Some of the biggest names in the business community, from Bill Gates to Walt Disney, and even Steve Jobs, failed in their first businesses before evolving into the super successes they did become because they learned from their failures and took correction.
Below are some reasons your first business may fail
1 You lack experience
As a first timer in business, you may likely want to gamble through the process if you don’t have a mentor who has failed his way-up. Experience gives birth to skills and knowledge, therefore you need to latch on the experience of others who are successful in your chosen field.
2 You are not bold enough to take risks
First time entrepreneur are more likely to be risk-shy than experienced ones. They are more conservative than their experienced counterparts. This is partially due to first-time entrepreneurs’ lack of confidence, which stems from a lack of experience. It’s also partially due to the fact that first-timers have access to fewer resources than their more experienced counterparts.
And that means they’re less capable of tolerating financial instability, and have more riding on the success of the business. The conservative route can potentially lead to success, but risk-taking sets you apart from your competitors.
3. You don’t have enough contacts.
Even if you’re outgoing, it’s likely that you won’t have a very large network when you start your first business, and your professional network will play a major role in the ultimate success of your business. Your contacts will provide you with potential clients, partnerships, suppliers and even employees, and if you’re lucky, maybe even investors or mentors who can give you advice.

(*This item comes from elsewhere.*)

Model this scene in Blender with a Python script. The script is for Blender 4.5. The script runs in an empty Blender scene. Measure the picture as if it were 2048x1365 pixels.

Without a strong network in place, you’ll miss out on these benefits and lag behind competitors who have stronger connections.
4. Your instincts are untested.
When properly developed, your instincts can actually be a valuable tool for strategizing and decision-making. “Good” instincts are usually the product of experience; grandmaster chess players can “feel” which moves are correct because they’ve played thousands of games and can read the board almost unconsciously.
In the same way, seasoned entrepreneurs can sense which options are better than others, and have a stronger likelihood of leading their respective businesses in the right direction.
5. You’re too excited.
When you start your first business, you’re nervous and excited — but that enthusiasm may end up being a hindrance. If you’re too excited, you may get pulled in too many different directions at once, chasing different ideas simultaneously rather than focusing on the single items that your company needs most.
You may also invest in expansion and growth too early, or overspend your resources in a big push to get to market faster.
Finally, failure breeds success while the fear of failure makes you a loser. Go ahead and fail your way up, take calculated risks and shoot for the moon, even when you miss, you will land among the stars.